Es ist ein Paradox: Das überschaubare Chaos behält ein Minimum an Kalkulierbarkeit. Darum geht es den meisten Bürgern, die sich mittlerweile halbwegs zurechtgefunden und eingerichtet haben. Daher spielen die Wahlversprechen des Präsidenten auch keine große Rolle: Sein Ziel, die Inflation nicht die 40-Prozent-Marge im Jahr übersteigen zu lassen, wird er einhalten. Eine gewisse Zeit trägt er dafür Sorge, daß Löhne und Renten pünktlich gezahlt werden. Die Meinungsfreiheit tastet Jelzin nicht an, was ihm die Unterstützung weiter Teile der Intelligenz sichert, die sich zwischenzeitlich schon von ihm abgekehrt hatten. Dafür besteht keine Notwendigkeit mehr, weil der Präsident in vier Jahren ohnehin die politische Bühne verläßt. Bis dahin hat seine Entourage, die ihn aus eigennützigen Gründen drängte, noch einmal zu kandidieren, ihre Schäflein längst ins Trockene gebracht oder sich mit unbekanntem Ziel davongeschlichen.

Wenn der Präsident darüber hinaus noch ein paar andere Versprechen einlöst, wäre es erfreulich, aber man würde es ihm auch nicht nachtragen, sollte er es versäumen. Insgesamt umfaßt sein Aktionsprogramm zweihundert Seiten. Um alle Vorschläge umzusetzen, müßte Rußland schon jener „starke Staat“ sein, den die offizielle Propaganda mit dem Begriff „Gossudarstwennost“ ständig im Munde führt. Indes ist Rußlands Staat so schwach wie nie.

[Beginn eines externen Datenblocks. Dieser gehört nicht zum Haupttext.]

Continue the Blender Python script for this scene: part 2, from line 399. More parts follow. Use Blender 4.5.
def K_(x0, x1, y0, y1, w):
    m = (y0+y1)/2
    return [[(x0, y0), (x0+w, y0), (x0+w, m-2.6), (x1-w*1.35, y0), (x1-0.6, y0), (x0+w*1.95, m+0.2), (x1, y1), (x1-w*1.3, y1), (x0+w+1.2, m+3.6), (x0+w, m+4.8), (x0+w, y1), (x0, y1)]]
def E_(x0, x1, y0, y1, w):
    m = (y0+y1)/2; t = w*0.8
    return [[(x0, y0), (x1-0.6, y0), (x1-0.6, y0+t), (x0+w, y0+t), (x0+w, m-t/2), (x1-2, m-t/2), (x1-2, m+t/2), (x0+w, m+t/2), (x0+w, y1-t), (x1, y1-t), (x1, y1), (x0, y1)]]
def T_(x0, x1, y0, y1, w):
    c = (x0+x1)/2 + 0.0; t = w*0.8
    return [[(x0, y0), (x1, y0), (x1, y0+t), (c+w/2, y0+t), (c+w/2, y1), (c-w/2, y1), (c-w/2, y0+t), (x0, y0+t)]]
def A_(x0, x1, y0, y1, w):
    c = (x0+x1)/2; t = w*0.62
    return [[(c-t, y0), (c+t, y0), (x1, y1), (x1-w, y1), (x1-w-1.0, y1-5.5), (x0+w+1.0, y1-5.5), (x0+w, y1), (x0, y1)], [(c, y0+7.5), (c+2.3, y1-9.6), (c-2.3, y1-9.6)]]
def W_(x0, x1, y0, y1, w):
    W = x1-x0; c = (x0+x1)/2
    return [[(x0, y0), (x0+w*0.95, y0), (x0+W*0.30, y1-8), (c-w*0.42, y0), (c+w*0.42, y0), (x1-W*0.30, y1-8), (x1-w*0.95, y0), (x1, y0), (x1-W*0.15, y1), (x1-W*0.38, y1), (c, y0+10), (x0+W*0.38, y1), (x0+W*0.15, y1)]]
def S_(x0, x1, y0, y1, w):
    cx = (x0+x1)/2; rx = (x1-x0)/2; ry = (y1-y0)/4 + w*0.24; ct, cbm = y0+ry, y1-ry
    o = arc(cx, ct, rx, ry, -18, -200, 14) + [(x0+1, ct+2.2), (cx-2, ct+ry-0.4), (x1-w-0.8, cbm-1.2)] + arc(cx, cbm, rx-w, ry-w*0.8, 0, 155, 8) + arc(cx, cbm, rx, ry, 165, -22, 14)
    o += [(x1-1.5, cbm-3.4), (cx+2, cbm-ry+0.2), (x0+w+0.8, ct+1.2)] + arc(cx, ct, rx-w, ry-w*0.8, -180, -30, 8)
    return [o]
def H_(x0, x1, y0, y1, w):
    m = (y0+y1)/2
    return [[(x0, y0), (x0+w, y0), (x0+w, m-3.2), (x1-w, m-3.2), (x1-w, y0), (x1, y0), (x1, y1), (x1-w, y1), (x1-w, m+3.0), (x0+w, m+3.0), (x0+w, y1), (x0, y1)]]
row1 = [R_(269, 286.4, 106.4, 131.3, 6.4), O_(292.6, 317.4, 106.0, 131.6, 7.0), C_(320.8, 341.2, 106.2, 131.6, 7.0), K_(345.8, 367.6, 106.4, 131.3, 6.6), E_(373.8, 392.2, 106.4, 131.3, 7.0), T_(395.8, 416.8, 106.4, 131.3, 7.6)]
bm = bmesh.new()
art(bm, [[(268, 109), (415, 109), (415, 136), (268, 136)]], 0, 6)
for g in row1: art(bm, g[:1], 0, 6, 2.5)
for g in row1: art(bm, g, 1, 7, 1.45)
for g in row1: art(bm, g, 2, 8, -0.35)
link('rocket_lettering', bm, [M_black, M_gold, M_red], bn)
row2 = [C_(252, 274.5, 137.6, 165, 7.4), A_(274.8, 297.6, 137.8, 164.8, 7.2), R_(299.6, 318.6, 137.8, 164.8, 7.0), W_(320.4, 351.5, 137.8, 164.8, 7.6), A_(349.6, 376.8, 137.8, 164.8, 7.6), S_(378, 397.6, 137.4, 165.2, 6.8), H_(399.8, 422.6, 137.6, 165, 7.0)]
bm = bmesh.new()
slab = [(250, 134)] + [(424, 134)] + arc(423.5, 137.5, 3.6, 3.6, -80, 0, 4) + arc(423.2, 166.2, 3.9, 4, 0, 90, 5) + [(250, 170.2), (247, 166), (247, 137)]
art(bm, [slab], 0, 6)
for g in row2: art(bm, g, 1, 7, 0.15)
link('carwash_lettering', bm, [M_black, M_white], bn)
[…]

Doch es wächst eine Kraft heran, die jenem janusköpfigen „starken Staat“ allmählich Paroli bieten kann. Ein mündigeres Wahlvolk und eine Jugend, die es sich nicht mehr vorschreiben lassen will, wie sie zu leben hat. Noch einmal prallen unversöhnliche Mentalitäten aufeinander: Die einen sehnen sich nach staatlichem Paternalismus, andere wollen ihre Zukunft selbst gestalten. Zum erstenmal wählt Rußland den Weg, den es einschlagen will, und nicht nur eine Persönlichkeit. Jelzin ist nur noch ein Maskottchen.